Le marché des médias suisses compte 10 grands groupes de médias à côté de nombreux autres fournisseurs. La plus grande influence sur l’opinion est clairement exercée par SRG SSR, avec une part de 28%. TX Group, le numéro 2, atteint une valeur indexée moitié moindre (14%). L’influence cumulée des deux plus grands groupes de médias est donc exactement la même qu’en 2022. Suivent le groupe de médias suisse alémanique CH Media avec 10%, le groupe américain Meta avec 8% du marché national des opinions et Ringier avec 5%. Les autres groupes (NZZ-Mediengruppe, AZ Medien, Gruppo Corriere del Ticino, Somedia et ESH Médias) ont encore des parts nettement inférieures. Les 10 plus grandes entreprises contrôlent ensemble 105 des 181 marques analysées dans le Monitoring médias Suisse, les 76 restantes appartiennent à des propriétaires divers. À l’instar des systèmes de marques, les sociétés de médias peuvent également nuire à la diversité d’opinions. Outre la production centralisée de contenus, il existe le risque que les groupes imposent des directives rédactionnelles communes à l’ensemble de l’offre, afin de favoriser, par exemple, une orientation et une tonalité particulières dans les reportages.
La plupart du temps, le degré de concentration absolu ne suscite pas d’inquiétude, car 12 des 18 espaces sous revue sont faiblement concentrés, même en ce qui concerne les groupes. Depuis 2022, la concentration du marché a diminué dans la moitié des régions étudiées. Au total, six espaces médias dépassent la limite des 1500 points et sont donc considérés comme modérément concentrés, mais de manière marginale dans la plupart des cas. La concentration du marché est la plus forte dans l’espace médias Bern avec 1611 points. Seuls Graubünden et la Zentralschweiz franchissent cette limite de façon plus marquée. Dans les Hochalpen, la situation s’est encore édulcorée après une baisse supplémentaire. Dans ces régions, on constate une concentration d’influence plus marquée des deux plus grands groupes (SRG SSR et TX Group/CH Media). La part des marques de médias indépendantes est faible en comparaison, ce qui tend à favoriser la concentration du marché.

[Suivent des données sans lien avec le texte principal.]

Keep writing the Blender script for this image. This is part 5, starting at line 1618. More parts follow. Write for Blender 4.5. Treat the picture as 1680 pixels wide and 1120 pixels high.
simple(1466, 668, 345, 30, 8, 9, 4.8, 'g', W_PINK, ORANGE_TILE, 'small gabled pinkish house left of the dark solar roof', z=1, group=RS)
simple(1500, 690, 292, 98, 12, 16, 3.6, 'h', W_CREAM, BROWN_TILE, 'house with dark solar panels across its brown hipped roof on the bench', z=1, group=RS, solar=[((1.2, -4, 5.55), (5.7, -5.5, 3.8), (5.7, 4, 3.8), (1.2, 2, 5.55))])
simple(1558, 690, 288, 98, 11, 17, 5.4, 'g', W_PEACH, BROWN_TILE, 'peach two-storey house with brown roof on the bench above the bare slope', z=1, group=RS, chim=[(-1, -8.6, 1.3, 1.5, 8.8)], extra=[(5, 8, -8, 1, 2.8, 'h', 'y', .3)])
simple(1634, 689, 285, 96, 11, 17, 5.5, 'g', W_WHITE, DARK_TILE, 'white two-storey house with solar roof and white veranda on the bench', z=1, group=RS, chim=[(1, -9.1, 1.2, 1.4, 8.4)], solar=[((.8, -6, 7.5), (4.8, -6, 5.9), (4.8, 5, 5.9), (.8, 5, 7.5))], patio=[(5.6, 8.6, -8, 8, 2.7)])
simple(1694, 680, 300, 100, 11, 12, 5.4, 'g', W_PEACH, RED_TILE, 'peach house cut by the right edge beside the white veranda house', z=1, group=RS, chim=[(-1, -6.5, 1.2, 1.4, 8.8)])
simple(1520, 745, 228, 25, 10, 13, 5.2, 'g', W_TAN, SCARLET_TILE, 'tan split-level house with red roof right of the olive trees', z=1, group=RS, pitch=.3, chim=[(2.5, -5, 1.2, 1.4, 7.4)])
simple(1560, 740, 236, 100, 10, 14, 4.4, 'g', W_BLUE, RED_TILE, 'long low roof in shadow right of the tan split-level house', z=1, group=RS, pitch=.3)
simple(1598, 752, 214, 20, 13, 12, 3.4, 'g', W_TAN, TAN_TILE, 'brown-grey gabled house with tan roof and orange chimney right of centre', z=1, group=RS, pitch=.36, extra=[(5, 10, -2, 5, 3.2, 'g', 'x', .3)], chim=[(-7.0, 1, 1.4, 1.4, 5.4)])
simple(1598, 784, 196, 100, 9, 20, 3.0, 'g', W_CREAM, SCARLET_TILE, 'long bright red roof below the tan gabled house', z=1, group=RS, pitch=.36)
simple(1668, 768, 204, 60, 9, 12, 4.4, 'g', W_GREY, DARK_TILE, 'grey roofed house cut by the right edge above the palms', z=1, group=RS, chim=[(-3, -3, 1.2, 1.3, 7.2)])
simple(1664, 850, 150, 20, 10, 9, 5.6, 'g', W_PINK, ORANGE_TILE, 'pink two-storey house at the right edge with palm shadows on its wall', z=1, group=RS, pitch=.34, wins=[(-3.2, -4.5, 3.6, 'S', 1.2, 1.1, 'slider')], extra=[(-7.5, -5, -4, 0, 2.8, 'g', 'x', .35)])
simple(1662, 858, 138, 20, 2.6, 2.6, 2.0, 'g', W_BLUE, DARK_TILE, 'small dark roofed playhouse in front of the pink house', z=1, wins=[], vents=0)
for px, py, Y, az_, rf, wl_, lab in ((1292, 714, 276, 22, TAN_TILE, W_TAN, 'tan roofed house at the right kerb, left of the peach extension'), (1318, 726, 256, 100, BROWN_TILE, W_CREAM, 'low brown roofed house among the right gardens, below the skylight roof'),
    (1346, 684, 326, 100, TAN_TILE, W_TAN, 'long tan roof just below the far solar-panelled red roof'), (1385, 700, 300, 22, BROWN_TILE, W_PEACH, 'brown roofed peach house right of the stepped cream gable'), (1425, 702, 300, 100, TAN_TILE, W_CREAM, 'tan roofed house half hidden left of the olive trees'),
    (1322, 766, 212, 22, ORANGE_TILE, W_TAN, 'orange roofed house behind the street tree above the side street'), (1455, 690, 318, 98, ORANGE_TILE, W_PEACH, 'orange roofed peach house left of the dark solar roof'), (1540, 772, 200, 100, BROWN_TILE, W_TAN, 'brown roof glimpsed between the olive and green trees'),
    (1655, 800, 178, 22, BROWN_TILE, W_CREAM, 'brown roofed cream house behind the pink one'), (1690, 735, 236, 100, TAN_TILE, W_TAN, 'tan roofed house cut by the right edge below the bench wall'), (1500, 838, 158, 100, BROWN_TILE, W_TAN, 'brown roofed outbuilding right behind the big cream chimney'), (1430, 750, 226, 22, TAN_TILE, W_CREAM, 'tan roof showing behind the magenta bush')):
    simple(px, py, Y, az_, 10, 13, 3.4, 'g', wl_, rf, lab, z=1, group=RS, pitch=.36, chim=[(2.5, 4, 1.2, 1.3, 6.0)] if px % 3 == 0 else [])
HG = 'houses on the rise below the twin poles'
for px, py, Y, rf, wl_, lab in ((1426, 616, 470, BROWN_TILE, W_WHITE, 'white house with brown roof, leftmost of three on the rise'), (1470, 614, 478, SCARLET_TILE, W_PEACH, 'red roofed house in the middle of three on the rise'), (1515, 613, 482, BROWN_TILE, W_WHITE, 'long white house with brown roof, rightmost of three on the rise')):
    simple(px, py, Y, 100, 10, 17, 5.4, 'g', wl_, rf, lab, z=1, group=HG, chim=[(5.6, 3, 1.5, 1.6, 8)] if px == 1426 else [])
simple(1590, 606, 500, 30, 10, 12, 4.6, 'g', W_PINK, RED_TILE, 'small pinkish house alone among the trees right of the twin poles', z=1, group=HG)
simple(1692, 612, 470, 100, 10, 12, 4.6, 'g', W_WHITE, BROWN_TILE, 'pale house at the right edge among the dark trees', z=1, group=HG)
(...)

Influence : l’attrait pour les réseaux sociaux en baisse
Pour la première fois depuis le début des mesures, le type le plus fort, à savoir les médias en ligne, subit un fort recul de son influence sur l’opinion. De plus, les réseaux sociaux stagnent en comparaison annuelle et perdent du terrain, en particulier en Suisse romande. La TV, qui prend de l’ampleur dans presque toutes les régions, peut profiter de cette situation. Même les médias print augmentent légèrement leur part de l’influence sur l’opinion, une première dans le Monitoring médias. Il semblerait donc que la tendance de longue date de se tourner vers des médias numériques récents perde un peu de vitesse en 2023. En ce qui concerne la TV et les réseaux sociaux, des signes montrent que la structure de la pyramide des âges est légèrement moins abrupte. En d’autres termes, les différences entre les générations sont moins marquées dans la tendance. Toutefois, ces tendances doivent encore se confirmer dans les prochaines années. L’observation selon laquelle des parts de plus en plus grandes des principaux marchés d’opinions s’éloignent du champ d’action direct de l’aide suisse aux médias a tout au plus été atténuée, et non pas résolue.